::: MATERIAL PROVIDED

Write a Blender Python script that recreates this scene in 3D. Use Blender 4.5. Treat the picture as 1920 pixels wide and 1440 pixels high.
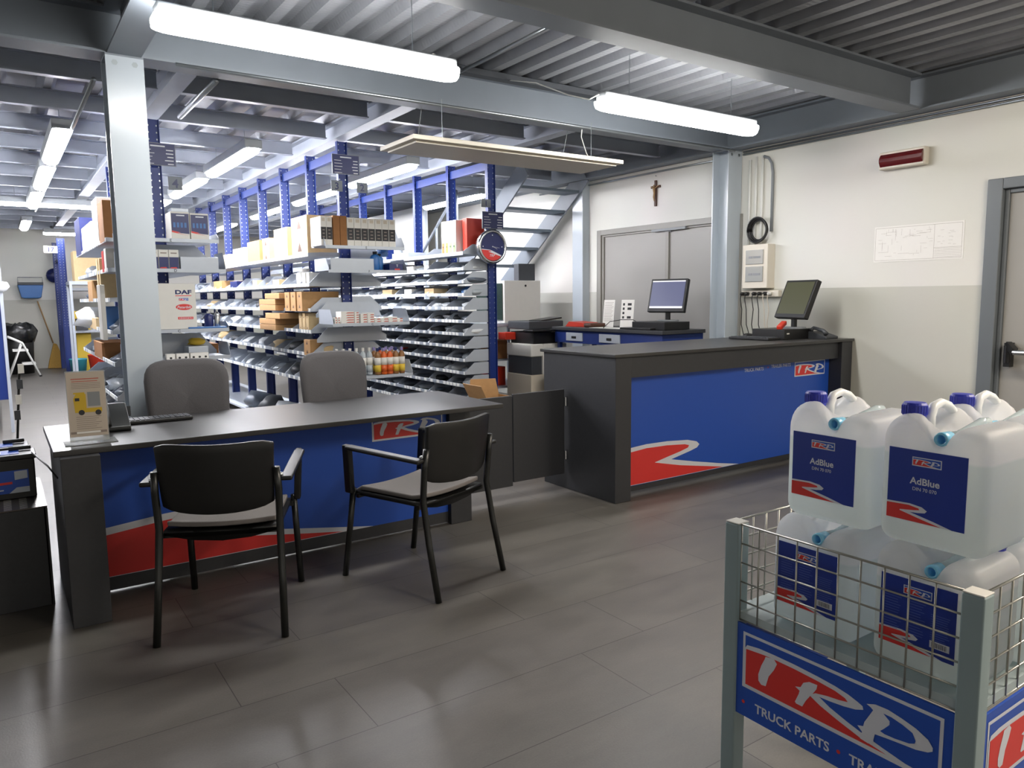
import bpy, bmesh, math, random
from mathutils import Vector, Matrix, Euler
from mathutils.geometry import tessellate_polygon
PI = math.pi
for o in list(bpy.data.objects): bpy.data.objects.remove(o)
SC = bpy.context.scene
COL = SC.collection
def srgb(h):
    h = h.lstrip('#'); v = [int(h[i:i+2], 16)/255 for i in (0, 2, 4)]
    return tuple((c/12.92 if c <= .04045 else ((c+.055)/1.055)**2.4) for c in v) + (1,)

# ---------------- camera, world, exposure ----------------
YAW, PITCH, ROLL, FPX, CAMZ = math.radians(34.45), math.radians(-6.64), math.radians(-0.63), 1401.6, 1.36
fw = Vector((math.sin(YAW)*math.cos(PITCH), math.cos(YAW)*math.cos(PITCH), math.sin(PITCH)))
r0 = Vector((math.cos(YAW), -math.sin(YAW), 0)); u0 = r0.cross(fw)
rt = math.cos(ROLL)*r0 + math.sin(ROLL)*u0; up = -math.sin(ROLL)*r0 + math.cos(ROLL)*u0
cam = bpy.data.objects.new('camera', bpy.data.cameras.new('camera')); COL.objects.link(cam)
cam.matrix_world = Matrix(((rt.x, up.x, -fw.x, 0), (rt.y, up.y, -fw.y, 0), (rt.z, up.z, -fw.z, CAMZ), (0, 0, 0, 1)))
cam.data.sensor_width = 36; cam.data.lens = FPX/1920*36; cam.data.clip_start = .02; cam.data.clip_end = 100
SC.camera = cam
W = bpy.data.worlds.new('world'); SC.world = W; W.use_nodes = True
bg = W.node_tree.nodes['Background']; bg.inputs[0].default_value = srgb('#f4eee2'); bg.inputs[1].default_value = WORLD_STRENGTH = 0.85
SC.view_settings.view_transform = 'Standard'; SC.view_settings.look = 'None'
SC.view_settings.gamma = 1; SC.view_settings.use_curve_mapping = False
SC.view_settings.exposure = 0.0
SC.cycles.use_denoising = True
SC.cycles.max_bounces = 14; SC.cycles.diffuse_bounces = 10; SC.cycles.glossy_bounces = 3
SC.cycles.transmission_bounces = 4; SC.cycles.transparent_max_bounces = 6
SC.cycles.sample_clamp_indirect = 4.0
SC.cycles.caustics_reflective = False; SC.cycles.caustics_refractive = False
LAMP = 50.0          # strength of the fluorescent diffusers

# ---------------- materials ----------------
_M = {}
def mat(name, color='#808080', rough=.5, metal=0.0, spec=.5, noise=0.0, nscale=20, bump=0.0, emit=None, estr=1.0, coat=0, trans=0, sss=0, alpha=1):
    if name in _M: return _M[name]
    m = bpy.data.materials.new(name); m.use_nodes = True; nt = m.node_tree; b = nt.nodes['Principled BSDF']
    col = srgb(color)
    b.inputs['Base Color'].default_value = col; b.inputs['Roughness'].default_value = rough
    b.inputs['Metallic'].default_value = metal; b.inputs['Specular IOR Level'].default_value = spec
    b.inputs['Coat Weight'].default_value = coat; b.inputs['Transmission Weight'].default_value = trans
    b.inputs['Alpha'].default_value = alpha
    if sss: b.inputs['Subsurface Weight'].default_value = sss; b.inputs['Subsurface Radius'].default_value = (.02, .02, .02)
    if noise or bump:
        tc = nt.nodes.new('ShaderNodeTexCoord'); nz = nt.nodes.new('ShaderNodeTexNoise')
        nz.inputs['Scale'].default_value = nscale; nz.inputs['Detail'].default_value = 4
        nt.links.new(tc.outputs['Object'], nz.inputs['Vector'])
        if noise:
            mx = nt.nodes.new('ShaderNodeMix'); mx.data_type = 'RGBA'
            mx.inputs['A'].default_value = tuple(c*(1-noise) for c in col[:3])+(1,)
            mx.inputs['B'].default_value = tuple(min(1, c*(1+noise)) for c in col[:3])+(1,)
            nt.links.new(nz.outputs[0], mx.inputs['Factor']); nt.links.new(mx.outputs['Result'], b.inputs['Base Color'])
        if bump:
            bp = nt.nodes.new('ShaderNodeBump'); bp.inputs['Strength'].default_value = bump; bp.inputs['Distance'].default_value = .01
            nt.links.new(nz.outputs[0], bp.inputs['Height']); nt.links.new(bp.outputs[0], b.inputs['Normal'])
    if emit:
        b.inputs['Emission Color'].default_value = srgb(emit); b.inputs['Emission Strength'].default_value = estr
    _M[name] = m; return m
def nodes(m): return m.node_tree, m.node_tree.nodes, m.node_tree.links, m.node_tree.nodes['Principled BSDF']

mat('lamp_diffuser', '#ffffff', .4, emit='#fffdf9', estr=LAMP)
mat('aisle_diffuser', '#ffffff', .4, emit='#fbfaff', estr=LAMP*2.7)
mat('far_diffuser', '#ffffff', .4, emit='#fbfaff', estr=LAMP*1.2)
mat('fill_diffuser', '#ffffff', .4, emit='#fff1de', estr=LAMP*1.9)  # warm glow of the two added fill lamps at the front
mat('black_laminate', '#323337', .5, spec=.5, noise=.15, nscale=60)
mat('desk_top', '#2e2d2d', .36, spec=.6, noise=.12, nscale=90)
mat('blue_sign', '#2350b2', .38); mat('red_sign', '#d63633', .4); mat('white_sign', '#d6d9e2', .4)
mat('navy', '#16225c', .4); mat('rack_blue', '#132c70', .45, noise=.08)
mat('shelf_grey', '#b3bac4', .42, metal=.25, noise=.05)
mat('beam_grey', '#747b84', .5, noise=.08, nscale=6)
mat('column_grey', '#b7c0c8', .25, noise=.03, nscale=5)
mat('purlin_grey', '#a3aab6', .45, metal=.1, noise=.1, nscale=8)
mat('zinc', '#a2a8ac', .3, metal=.85, noise=.1, nscale=15)
mat('chrome', '#c9ccd0', .2, metal=1)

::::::

Return the material word for word. Pictures are not part of the copy.

Write a Blender Python script that recreates this scene in 3D. Use Blender 4.5. Treat the picture as 1920 pixels wide and 1440 pixels high.
import bpy, bmesh, math, random
from mathutils import Vector, Matrix, Euler
from mathutils.geometry import tessellate_polygon
PI = math.pi
for o in list(bpy.data.objects): bpy.data.objects.remove(o)
SC = bpy.context.scene
COL = SC.collection
def srgb(h):
    h = h.lstrip('#'); v = [int(h[i:i+2], 16)/255 for i in (0, 2, 4)]
    return tuple((c/12.92 if c <= .04045 else ((c+.055)/1.055)**2.4) for c in v) + (1,)

# ---------------- camera, world, exposure ----------------
YAW, PITCH, ROLL, FPX, CAMZ = math.radians(34.45), math.radians(-6.64), math.radians(-0.63), 1401.6, 1.36
fw = Vector((math.sin(YAW)*math.cos(PITCH), math.cos(YAW)*math.cos(PITCH), math.sin(PITCH)))
r0 = Vector((math.cos(YAW), -math.sin(YAW), 0)); u0 = r0.cross(fw)
rt = math.cos(ROLL)*r0 + math.sin(ROLL)*u0; up = -math.sin(ROLL)*r0 + math.cos(ROLL)*u0
cam = bpy.data.objects.new('camera', bpy.data.cameras.new('camera')); COL.objects.link(cam)
cam.matrix_world = Matrix(((rt.x, up.x, -fw.x, 0), (rt.y, up.y, -fw.y, 0), (rt.z, up.z, -fw.z, CAMZ), (0, 0, 0, 1)))
cam.data.sensor_width = 36; cam.data.lens = FPX/1920*36; cam.data.clip_start = .02; cam.data.clip_end = 100
SC.camera = cam
W = bpy.data.worlds.new('world'); SC.world = W; W.use_nodes = True
bg = W.node_tree.nodes['Background']; bg.inputs[0].default_value = srgb('#f4eee2'); bg.inputs[1].default_value = WORLD_STRENGTH = 0.85
SC.view_settings.view_transform = 'Standard'; SC.view_settings.look = 'None'
SC.view_settings.gamma = 1; SC.view_settings.use_curve_mapping = False
SC.view_settings.exposure = 0.0
SC.cycles.use_denoising = True
SC.cycles.max_bounces = 14; SC.cycles.diffuse_bounces = 10; SC.cycles.glossy_bounces = 3
SC.cycles.transmission_bounces = 4; SC.cycles.transparent_max_bounces = 6
SC.cycles.sample_clamp_indirect = 4.0
SC.cycles.caustics_reflective = False; SC.cycles.caustics_refractive = False
LAMP = 50.0          # strength of the fluorescent diffusers

# ---------------- materials ----------------
_M = {}
def mat(name, color='#808080', rough=.5, metal=0.0, spec=.5, noise=0.0, nscale=20, bump=0.0, emit=None, estr=1.0, coat=0, trans=0, sss=0, alpha=1):
    if name in _M: return _M[name]
    m = bpy.data.materials.new(name); m.use_nodes = True; nt = m.node_tree; b = nt.nodes['Principled BSDF']
    col = srgb(color)
    b.inputs['Base Color'].default_value = col; b.inputs['Roughness'].default_value = rough
    b.inputs['Metallic'].default_value = metal; b.inputs['Specular IOR Level'].default_value = spec
    b.inputs['Coat Weight'].default_value = coat; b.inputs['Transmission Weight'].default_value = trans
    b.inputs['Alpha'].default_value = alpha
    if sss: b.inputs['Subsurface Weight'].default_value = sss; b.inputs['Subsurface Radius'].default_value = (.02, .02, .02)
    if noise or bump:
        tc = nt.nodes.new('ShaderNodeTexCoord'); nz = nt.nodes.new('ShaderNodeTexNoise')
        nz.inputs['Scale'].default_value = nscale; nz.inputs['Detail'].default_value = 4
        nt.links.new(tc.outputs['Object'], nz.inputs['Vector'])
        if noise:
            mx = nt.nodes.new('ShaderNodeMix'); mx.data_type = 'RGBA'
            mx.inputs['A'].default_value = tuple(c*(1-noise) for c in col[:3])+(1,)
            mx.inputs['B'].default_value = tuple(min(1, c*(1+noise)) for c in col[:3])+(1,)
            nt.links.new(nz.outputs[0], mx.inputs['Factor']); nt.links.new(mx.outputs['Result'], b.inputs['Base Color'])
        if bump:
            bp = nt.nodes.new('ShaderNodeBump'); bp.inputs['Strength'].default_value = bump; bp.inputs['Distance'].default_value = .01
            nt.links.new(nz.outputs[0], bp.inputs['Height']); nt.links.new(bp.outputs[0], b.inputs['Normal'])
    if emit:
        b.inputs['Emission Color'].default_value = srgb(emit); b.inputs['Emission Strength'].default_value = estr
    _M[name] = m; return m
def nodes(m): return m.node_tree, m.node_tree.nodes, m.node_tree.links, m.node_tree.nodes['Principled BSDF']

mat('lamp_diffuser', '#ffffff', .4, emit='#fffdf9', estr=LAMP)
mat('aisle_diffuser', '#ffffff', .4, emit='#fbfaff', estr=LAMP*2.7)
mat('far_diffuser', '#ffffff', .4, emit='#fbfaff', estr=LAMP*1.2)
mat('fill_diffuser', '#ffffff', .4, emit='#fff1de', estr=LAMP*1.9)  # warm glow of the two added fill lamps at the front
mat('black_laminate', '#323337', .5, spec=.5, noise=.15, nscale=60)
mat('desk_top', '#2e2d2d', .36, spec=.6, noise=.12, nscale=90)
mat('blue_sign', '#2350b2', .38); mat('red_sign', '#d63633', .4); mat('white_sign', '#d6d9e2', .4)
mat('navy', '#16225c', .4); mat('rack_blue', '#132c70', .45, noise=.08)
mat('shelf_grey', '#b3bac4', .42, metal=.25, noise=.05)
mat('beam_grey', '#747b84', .5, noise=.08, nscale=6)
mat('column_grey', '#b7c0c8', .25, noise=.03, nscale=5)
mat('purlin_grey', '#a3aab6', .45, metal=.1, noise=.1, nscale=8)
mat('zinc', '#a2a8ac', .3, metal=.85, noise=.1, nscale=15)
mat('chrome', '#c9ccd0', .2, metal=1)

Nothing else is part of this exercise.